Direct ticket sales aren't the only way the government profits from the lottery system. Say I were the sole winner of the $1.6 billion jackpot (lucky me). I could opt to receive either a lump sum payment of about $905 million or 30 annual payments averaging about $53,333,333 each, according to the Mega Millions website.

Either way, I'd get hit with a 24 percent federal withholding tax. That would subtract nearly $13 million from each of my annual payments or $217 million from the lump sum. And the top income tax rate is 37 percent, so I'd have to pay the difference between the two rates as well. That would leave me with "just" over $570 million, assuming I took the lump sum.

Then there are the state taxes. A total of nine states don't take a cut of lottery prizes, but the tax rates for the remaining 41 vary. New York's 8.82 percent tax on lottery winnings—the highest in the country—means my final lump sum payout would be about $490 million. The remaining $1.11 billion, plus the 40 percent of ticket sales supposedly allocated to education and other causes, would end up in the hands of the federal and New York state governments.

Meanwhile, some states that allow lotteries crush their competition with strict gambling regulations. In Texas, for instance, most forms of gambling are illegal. This means the government has a near-monopoly. The double standard for public and private gambling operations is obvious.

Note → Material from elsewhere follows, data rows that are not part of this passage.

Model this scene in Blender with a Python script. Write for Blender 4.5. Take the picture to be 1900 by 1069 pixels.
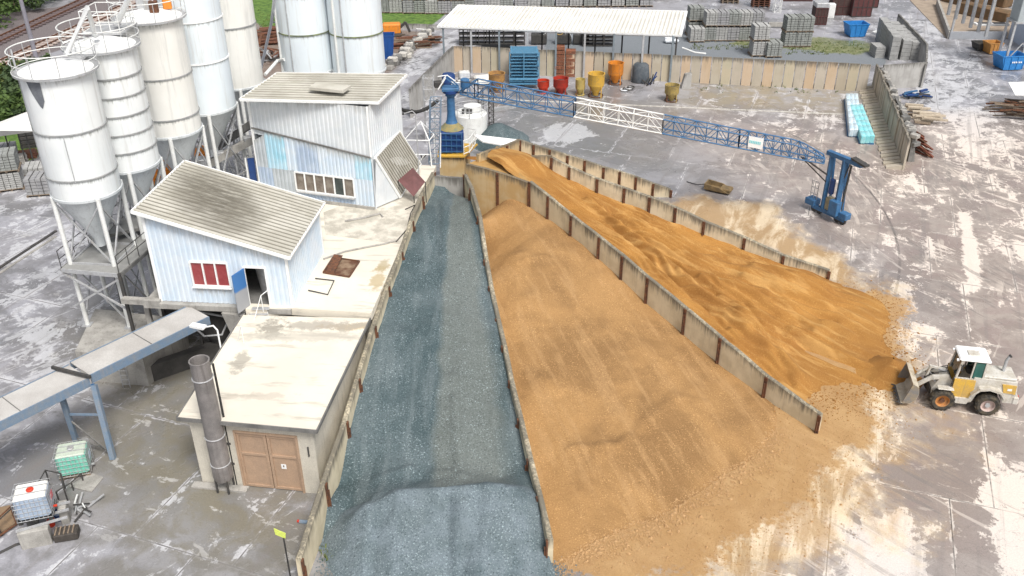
import bpy, math, random
import numpy as np
from mathutils import Vector, Matrix, Euler, noise as mnoise
R = math.radians
scene = bpy.context.scene
for o in list(bpy.data.objects): bpy.data.objects.remove(o)
C = scene.collection
# ---------------------------------------------------------------- camera, world, sun, exposure
F, TH, H, CX, CY = 1690.0, R(30.1), 30.0, 958.0, 534.0
cd = bpy.data.cameras.new('camera'); cam = bpy.data.objects.new('camera', cd); C.objects.link(cam)
cam.location = (0, 0, H); cam.rotation_euler = (R(90) - TH, 0, 0)
cd.sensor_width = 36; cd.lens = F / 1900 * 36; cd.shift_x = -8 / 1900; cd.clip_end = 3000; cd.clip_start = 0.5
scene.camera = cam
SUN_EL, SUN_AZ = R(56), R(152)       # azimuth: direction the light comes from, measured from +Y clockwise
w = bpy.data.worlds.new('World'); scene.world = w; w.use_nodes = True
wn = w.node_tree; bg = wn.nodes['Background']
sky = wn.nodes.new('ShaderNodeTexSky'); sky.sky_type = 'NISHITA'; sky.sun_disc = False
sky.sun_elevation = SUN_EL; sky.sun_rotation = SUN_AZ; sky.dust_density = 4.0; sky.ozone_density = 0.6; sky.air_density = 0.7
hs = wn.nodes.new('ShaderNodeHueSaturation'); hs.inputs['Saturation'].default_value = 0.35
wn.links.new(sky.outputs[0], hs.inputs['Color']); wn.links.new(hs.outputs[0], bg.inputs['Color'])
bg.inputs['Strength'].default_value = 0.13
sl = bpy.data.lights.new('sun', 'SUN'); sl.energy = 2.3; sl.angle = R(18); sl.color = (1.0, 0.965, 0.91)
so = bpy.data.objects.new('sun', sl); C.objects.link(so)
sd = Vector((math.sin(SUN_AZ) * math.cos(SUN_EL), math.cos(SUN_AZ) * math.cos(SUN_EL), math.sin(SUN_EL)))
so.rotation_euler = sd.to_track_quat('Z', 'Y').to_euler(); so.location = sd * 100
vs = scene.view_settings; vs.view_transform = 'Standard'; vs.look = 'None'; vs.gamma = 1; vs.exposure = 0.36
scene.render.resolution_x = 1024; scene.render.resolution_y = 576
# ---------------------------------------------------------------- survey helpers: photo measurement -> metres
c_, s_ = math.cos(TH), math.sin(TH)
def G(px, py, z=0.0):
    v = -(py - CY) / F
    d = Vector(((px - CX) / F, c_ + v * s_, -s_ + v * c_)); t = (z - H) / d.z
    return Vector((d.x * t, d.y * t, z))
def PJ(p):
    z = p[2] - H; d = p[1] * c_ - z * s_; u = p[1] * s_ + z * c_
    return (CX + F * p[0] / d, CY - F * u / d)
def HG(b, ty):
    lo, hi = b[2], b[2] + 60
    for _ in range(50):
        m = (lo + hi) / 2
        if PJ((b[0], b[1], m))[1] > ty: lo = m
        else: hi = m
    return m
def ONW(px, py, A, B):
    v = -(py - CY) / F
    d = Vector(((px - CX) / F, c_ + v * s_, -s_ + v * c_)); nx, ny = -(B[1] - A[1]), B[0] - A[0]
    t = (nx * A[0] + ny * A[1]) / (nx * d.x + ny * d.y)
    return Vector((d.x * t, d.y * t, H + d.z * t))
def V(*a): return Vector(a)
def lerp(a, b, t): return a + (b - a) * t
# ---------------------------------------------------------------- mesh accumulator
class M:
    def __init__(s, T=None): s.v = []; s.f = []; s.T = T; s.d = {}
    def add(s, vs, fs):
        n = len(s.v); s.v += [Vector(q) for q in vs]; s.f += [tuple(i + n for i in f) for f in fs]; return s
    def hexa(s, b, t):                     # bottom 4 and top 4 points (ccw seen from above)
        return s.add(list(b) + list(t), [(3, 2, 1, 0), (4, 5, 6, 7), (0, 1, 5, 4), (1, 2, 6, 5), (2, 3, 7, 6), (3, 0, 4, 7)])
    def box(s, c, sz, rz=0.0, ch=0.0):
        x, y, z = sz[0] / 2, sz[1] / 2, sz[2] / 2; m = Matrix.Rotation(rz, 3, 'Z'); c = Vector(c)
        if ch:
            k = ch
            ring = [(-x + k, -y), (x - k, -y), (x, -y + k), (x, y - k), (x - k, y), (-x + k, y), (-x, y - k), (-x, -y + k)]
            ri = [(a * (x - k) / x, b * (y - k) / y) for a, b in ring]
            L = [(ri, -z), (ring, -z + k), (ring, z - k), (ri, z)]
            vs = [m @ V(a, b, zz) + c for rr, zz in L for a, b in rr]
            fs = [tuple(reversed(range(8))), tuple(range(24, 32))]
            for l in range(3):
                for i in range(8): j = (i + 1) % 8; fs.append((l * 8 + i, l * 8 + j, l * 8 + 8 + j, l * 8 + 8 + i))
            return s.add(vs, fs)
        q = [(-x, -y), (x, -y), (x, y), (-x, y)]
        return s.hexa([m @ V(a, b, -z) + c for a, b in q], [m @ V(a, b, z) + c for a, b in q])
    def bar(s, a, b, w, h=None, up=None):   # rectangular bar between two points
        a, b = Vector(a), Vector(b); h = h or w; d = (b - a)
        if d.length < 1e-6: return s
        d.normalize(); up = Vector(up) if up else (V(0, 0, 1) if abs(d.z) < .95 else V(0, 1, 0))
        r = d.cross(up).normalized(); u = r.cross(d).normalized()
        q = [(-1, -1), (1, -1), (1, 1), (-1, 1)]
        A = [a + r * w / 2 * i + u * h / 2 * j for i, j in q]; B = [b + r * w / 2 * i + u * h / 2 * j for i, j in q]
        return s.add(A + B, [(0, 1, 2, 3), (7, 6, 5, 4), (1, 0, 4, 5), (2, 1, 5, 6), (3, 2, 6, 7), (0, 3, 7, 4)])
    def tube(s, pts, r, n=8, r2=None, cap=True):
        pts = [Vector(p) for p in pts]; vs = []; fs = []; k = len(pts)
        if (pts[1] - pts[0]).length < 1e-6: return s
        for i, p in enumerate(pts):
            d = (pts[min(i + 1, k - 1)] - pts[max(i - 1, 0)]).normalized()
            up = V(0, 0, 1) if abs(d.z) < .9 else V(1, 0, 0)
            x = d.cross(up).normalized(); y = x.cross(d).normalized()
            rr = lerp(r, r2, i / (k - 1)) if r2 is not None else r
            for j in range(n): a = 2 * math.pi * j / n; vs.append(p + x * rr * math.cos(a) + y * rr * math.sin(a))
        for i in range(k - 1):
            for j in range(n): j2 = (j + 1) % n; fs.append((i * n + j, i * n + j2, i * n + n + j2, i * n + n + j))
        if cap: fs += [tuple(reversed(range(n))), tuple(range((k - 1) * n, k * n))]
        return s.add(vs, fs)
    def lathe(s, prof, c=(0, 0, 0), n=32, caps=True):    # prof: (r, z)
        c = Vector(c); vs = []; fs = []; k = len(prof)
        for r, z in prof:
            for j in range(n): a = 2 * math.pi * j / n; vs.append(c + V(r * math.cos(a), r * math.sin(a), z))
        for i in range(k - 1):
            for j in range(n): j2 = (j + 1) % n; fs.append((i * n + j, i * n + j2, i * n + n + j2, i * n + n + j))
        if caps: fs += [tuple(reversed(range(n))), tuple(range((k - 1) * n, k * n))]
        return s.add(vs, fs)
    def ring(s, c, r, t, n=40):            # horizontal hoop of tube radius t
        c = Vector(c); vs = []; fs = []
        for j in range(n):
            a = 2 * math.pi * j / n
            for k in range(6):
                b = 2 * math.pi * k / 6; rr = r + t * math.cos(b); vs.append(c + V(rr * math.cos(a), rr * math.sin(a), t * math.sin(b)))
        for j in range(n):
            for k in range(6): fs.append((j * 6 + k, ((j + 1) % n) * 6 + k, ((j + 1) % n) * 6 + (k + 1) % 6, j * 6 + (k + 1) % 6))
        return s.add(vs, fs)
    def slab(s, poly, z0, z1):
        n = len(poly); vs = [V(p[0], p[1], z0) for p in poly] + [V(p[0], p[1], z1) for p in poly]
        ar = sum(poly[i][0] * poly[(i + 1) % n][1] - poly[(i + 1) % n][0] * poly[i][1] for i in range(n))
        if ar < 0: vs = [V(p[0], p[1], z0) for p in reversed(poly)] + [V(p[0], p[1], z1) for p in reversed(poly)]
        fs = [tuple(reversed(range(n))), tuple(range(n, 2 * n))] + [(i, (i + 1) % n, n + (i + 1) % n, n + i) for i in range(n)]
        return s.add(vs, fs)
    def plate(s, a, b, c, d, t):           # thick quad, thickness t along its normal
        a, b, c, d = map(Vector, (a, b, c, d)); n = (b - a).cross(d - a).normalized() * t
        return s.hexa([a - n, b - n, c - n, d - n], [a, b, c, d])
    def corr(s, a, b, c, d, pitch=.25, dep=.03, thick=.0):  # corrugated sheet: ribs run a->b, repeat a->d ; corners a,b,c,d
        a, b, c, d = map(Vector, (a, b, c, d)); nrm = (b - a).cross(d - a).normalized()
        L = (d - a).length; n = max(2, int(L / pitch)); us = []
        for i in range(n):
            for u, h in ((0, 0), (.3, 0), (.42, 1), (.88, 1)): us.append(((i + u) / n, h))
        us.append((1, 0)); vs = []; fs = []
        for u, h in us:
            vs.append(a.lerp(d, u) + nrm * dep * h); vs.append(b.lerp(c, u) + nrm * dep * h)
        for i in range(len(us) - 1): k = 2 * i; fs.append((k, k + 1, k + 3, k + 2))
        return s.add(vs, fs)
    def build(s, name, mat, parent=None, label=None, smooth=False, sharp=38, T=None, attr=None):
        T = T or s.T; vs = s.v
        if T is not None: vs = [T @ q for q in vs]
        off = V(0, 0, 0); p = parent
        while p is not None: off = off + p.location; p = p.parent
        me = bpy.data.meshes.new(name); me.from_pydata([tuple(q - off) for q in vs], [], s.f); me.update()
        o = bpy.data.objects.new(name, me); C.objects.link(o)
        if parent is not None: o.parent = parent
        if mat is not None: me.materials.append(mat)
        if attr is not None:
            for k, vals in attr.items():
                a = me.attributes.new(k, 'FLOAT', 'POINT'); a.data.foreach_set('value', np.asarray(vals, dtype=np.float32))
        if smooth:
            me.polygons.foreach_set('use_smooth', [True] * len(me.polygons)); me.set_sharp_from_angle(angle=R(sharp))
        if label: o['label'] = label
        return o
def tag(o, label=None, cat=None, group=None, kind=None):
    if label: o['label'] = label
    if cat: o['category'] = cat
    if group: o['group'] = group
    if kind: o['kind'] = kind
    return o
def thing(name, label, cat, loc=(0, 0, 0), rz=0.0, group=None):
    o = bpy.data.objects.new(name, None); C.objects.link(o); o.location = loc; o.rotation_euler = (0, 0, rz)
    o.empty_display_size = .3; return tag(o, label, cat, group)
def dup(o, parent=None):
    c = o.copy(); C.objects.link(c); c.parent = parent
    for ch in o.children: dup(ch, c)
    return c
def place(proto, used, loc, rz=0.0, sc=1.0, label=None, group=None):
    r = proto if not used.get(proto.name) else dup(proto)
    used[proto.name] = True
    r.location = loc; r.rotation_euler = (0, 0, rz); r.scale = (sc, sc, sc) if not isinstance(sc, tuple) else sc
    if label: r['label'] = label
    if group: r['group'] = group
    return r
used = {}
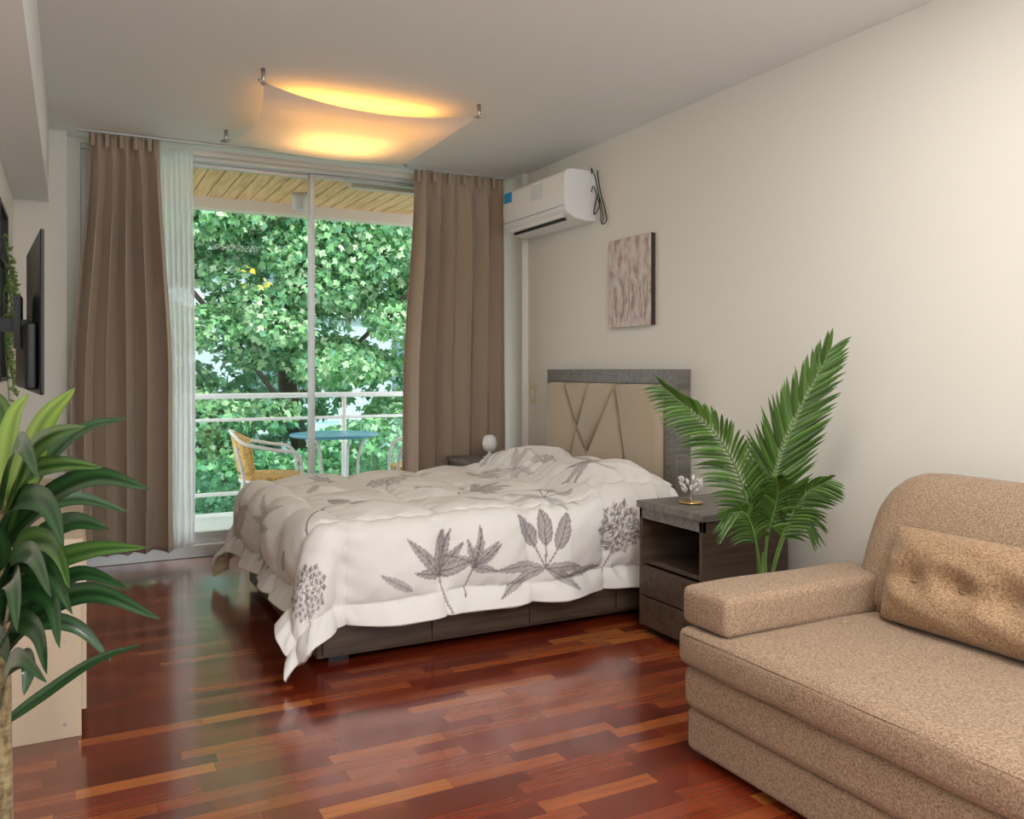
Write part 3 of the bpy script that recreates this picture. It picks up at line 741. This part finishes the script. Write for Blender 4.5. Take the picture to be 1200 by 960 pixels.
dr=empty('dracaena_plant'); D=1.5; V=[];F=[];CC=[]
def px2(u,v,dd=0):
    # plant-local coordinates: leaf sketch in the plane through the stem, dd = reach toward/away
    d=D+dd; return Fv*d+Rv*((u-600)/996*d)+Zv*(1.15-(v-433)/996*d)
LV=[
 ((2,640),(25,560),(50,495),(88,455),-.05,.026,2),
 ((2,620),(8,550),(18,490),(34,462),.02,.026,2),
 ((2,600),(5,530),(2,480),(-18,455),.05,.024,1),
 ((2,650),(45,555),(95,505),(150,490),.08,.017,0),
 ((2,640),(50,590),(110,560),(175,573),-.1,.024,0),
 ((2,650),(40,600),(90,585),(150,600),.1,.020,0),
 ((2,700),(50,665),(110,645),(172,642),.0,.021,1),
 ((2,700),(40,640),(85,612),(128,620),-.12,.022,0),
 ((2,770),(45,720),(110,695),(188,726),-.1,.022,0),
 ((2,740),(35,700),(70,688),(125,700),.12,.020,0),
 ((2,760),(40,730),(90,735),(130,775),.05,.016,0),
 ((2,850),(50,815),(110,775),(165,755),.05,.010,0),
 ((2,800),(20,780),(35,775),(28,815),-.08,.02,0),
 ((2,690),(25,640),(62,640),(82,690),-.15,.024,1),
 ((2,640),(20,590),(55,590),(75,640),-.18,.024,0),
 ((2,720),(25,690),(60,700),(70,760),-.2,.022,0),
 ((2,620),(30,560),(70,545),(120,548),-.15,.019,1),
 ((2,600),(15,540),(28,520),(45,560),-.22,.022,0),
 ((2,640),(30,540),(60,510),(100,500),-.2,.018,1),
 ((2,680),(30,660),(60,670),(85,720),-.25,.02,0),
 ((2,730),(60,690),(100,672),(150,690),-.05,.016,0),
 ((2,680),(-5,640),(-25,620),(-50,640),-.12,.022,0),
 ((2,780),(-5,740),(-25,720),(-50,745),-.12,.022,0),
 ((2,740),(10,690),(18,680),(20,740),-.28,.024,0),
 ((2,830),(10,790),(25,770),(55,800),-.22,.018,0),
 ((2,760),(20,730),(45,740),(55,790),-.18,.02,0),
 ((2,700),(15,660),(40,650),(60,700),-.3,.02,0),
]
for a,b1,b2,c,dd,W_,br in LV:
    pts=catmull([px2(*a),px2(*b1,dd*.35),px2(*b2,dd*.75),px2(*c,dd)],7)
    f_=random.uniform(.8,1.2)
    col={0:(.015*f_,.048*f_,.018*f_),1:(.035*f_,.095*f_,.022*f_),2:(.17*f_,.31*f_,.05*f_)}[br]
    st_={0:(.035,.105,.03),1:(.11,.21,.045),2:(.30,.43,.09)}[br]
    tgv=(pts[-1]-pts[0]).normalized(); sd=tgv.cross((-Fv+Zv*.5+Rv*random.uniform(-.3,.3)).normalized())
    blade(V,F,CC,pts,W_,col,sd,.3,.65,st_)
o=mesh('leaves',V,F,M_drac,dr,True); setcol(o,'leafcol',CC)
tb=px2(4,600)
tubes('stem',[([Vector((tb.x,tb.y,.12)),Vector((tb.x,tb.y,.45)),Vector((tb.x,tb.y,.95))],lambda t_: .019-.010*t_)],tweed('fibre_stem',(.12,.08,.035),(.32,.25,.13),110,.8),dr,10)
lathe('pot',[(.08,0),(.09,.01),(.11,.18),(.115,.20),(.10,.205),(.095,.17)],(tb.x,tb.y,0),mat('pot_white',(.7,.68,.64),.5),dr)
lathe('soil',[(.096,0),(.096,.01)],(tb.x,tb.y,.165),bpy.data.materials['soil'],dr)

# ---------------- TV & cabinet & trellis ----------------
tv=empty('wall_mounted_tv')
def obox(name,p0,p1,z0,z1,t0,t1,m,parent,bv=.004):
    a=Vector((*p0,0)); b_=Vector((*p1,0)); d=(b_-a).normalized(); nrm=Vector((-d.y,d.x,0))
    V=[]
    for z in (z0,z1):
        for p,t_ in ((a,t0),(b_,t0),(b_,t1),(a,t1)): q=p+nrm*t_; V.append((q.x,q.y,z))
    o=mesh(name,V,[(0,3,2,1),(4,5,6,7),(0,1,5,4),(1,2,6,5),(2,3,7,6),(3,0,4,7)],m,parent); bevel(o,bv); return o
obox('screen_panel',(-.073,3.0),(-.138,3.72),1.07,1.585,0,.012,M_black,tv)
obox('rear_housing',(-.078,3.06),(-.132,3.64),1.085,1.30,.012,.05,M_black,tv,.01)
boxes('wall_bracket',[((XL,3.28,1.2),(XL+.015,3.48,1.42)),((XL,3.33,1.28),(-.13,3.42,1.32)),((-.17,3.28,1.22),(-.15,3.46,1.40))],M_black,tv)
tc_=empty('tv_cabinet')
cx0,cx1,cy0,cy1=XL+.012,.03,2.99,4.7
boxes('carcass',[((cx0,cy0,0),(cx1,cy0+.02,.60)),((cx0,cy1-.02,0),(cx1,cy1,.60)),((cx0,cy0+.02,0.0),(cx0+.015,cy1-.02,.6)),((cx0,cy0,.60),(cx1+.005,cy1,.62)),((cx0+.015,cy0+.02,.05),(cx1,cy1-.02,.07)),((cx0+.015,3.84,.07),(cx1,3.86,.6))],M_palewood,tc_,.002)
boxes('doors',[((cx1-.002,cy0+.022,.075),(cx1+.014,3.835,.595)),((cx1-.002,3.865,.075),(cx1+.014,cy1-.022,.595))],M_palewood,tc_,.002)
boxes('screws',[((x,cy0-.002,z),(x+.008,cy0,z+.008)) for x in (-.2,-.02) for z in (.04,.3,.57)],M_steel,tc_)
tl_=empty('wall_trellis_with_vine')
boxes('frame',[((XL,3.95,1.1),(XL+.03,3.97,1.84)),((XL,4.43,1.1),(XL+.03,4.45,1.84))]+[((XL,3.95,z),(XL+.03,4.45,z+.018)) for z in (1.1,1.35,1.6,1.822)]+[((XL+.005,3.95+.1*i,1.1),(XL+.015,3.96+.1*i,1.84)) for i in range(1,5)],M_black,tl_)
vin=[];V=[];F=[];CC=[]
for i in range(7):
    y=3.98+i*.07; zt_=random.uniform(1.5,1.7); zb_=random.uniform(1.0,1.2)
    pts=catmull([(XL+.04,y,zt_),(XL+.06,y+.02,zt_-.15),(XL+.04,y-.01,(zt_+zb_)/2),(XL+.055,y+.01,zb_)],6); vin.append((pts,.002))
    for p in pts:
        for k in range(3):
            d=Vector((random.uniform(.1,1),random.uniform(-1,1),random.uniform(-.8,.3))).normalized(); L_=random.uniform(.02,.035)
            q=[p+d*L_*s_ for s_ in (0,.33,.66,1)]; f_=random.uniform(.7,1.4)
            blade(V,F,CC,q,.008,(.2*f_,.3*f_,.09*f_),d.cross(Vector((1,.2,.5))),.2,.8)
o=mesh('vine_leaves',V,F,M_palm,tl_,True); setcol(o,'leafcol',CC)
tubes('vine_stems',vin,bpy.data.materials['palm_stem'],tl_,5)

# ---------------- lights ----------------
wd=bpy.data.worlds.new('world'); scene.world=wd; wd.use_nodes=True; nt=wd.node_tree
bg=nt.nodes['Background']; bg.inputs[0].default_value=(.90,.95,1,1); bg.inputs[1].default_value=2.0
def area(name,loc,rot,sx,sy,e_,col):
    L=bpy.data.lights.new(name,'AREA'); L.shape='RECTANGLE'; L.size=sx; L.size_y=sy; L.energy=e_; L.color=col
    o=bpy.data.objects.new(name,L); o.location=loc; o.rotation_euler=rot; link(o); return o
s=bpy.data.lights.new('sun','SUN'); s.energy=2.6; s.angle=.15; s.color=(1,.97,.9)
o=bpy.data.objects.new('sun',s); o.rotation_euler=(math.radians(38),math.radians(-18),math.radians(20)); link(o)
area('fill_light_down',(1.0,-.5,H-.02),(0,0,0),.9,.9,34,(1,.95,.88))  # added fill light behind the camera, no fixture modelled
area('fill_light_down',(1.6,1.6,H-.02),(0,0,0),.5,.5,14,(1,.95,.88))  # second added fill, out of view overhead, brightens the room
area('fill_light_up',(.9,-.9,1.75),(math.radians(180),0,0),.4,.4,42,(.96,.98,1))  # invented upward fill behind the camera, lifts the ceiling by bounce

cam=bpy.data.cameras.new('camera'); co=bpy.data.objects.new('camera',cam); link(co); scene.camera=co
co.location=(0,0,1.15); co.rotation_euler=(math.radians(90),0,-math.radians(27.43))
cam.lens=29.88; cam.sensor_width=36; cam.shift_y=-47/1200; cam.clip_start=.05; cam.clip_end=200
scene.view_settings.view_transform='Standard'; scene.view_settings.look='None'; scene.view_settings.exposure=.3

Ultimately, the lottery system is a kind of regressive tax on low-income earners. "If the promised return is by far illusory—and it is—it would be hard to argue that those purchases do not constitute a tax on those who believe the state's hype," Fiscal Policy Institute research associate Brent Kramer wrote in 2010, according to MarketWatch.

As Reason's Katherine Mangu-Ward noted in a 2012 appearance on NBC, "The people who can afford it the least are the people who are dumping the most money into the lottery." Poor people, of course, have every right to dream big. But while the lottery promises a chance—albeit a small one—to gain untold riches, it's always going to be the government that benefits the most.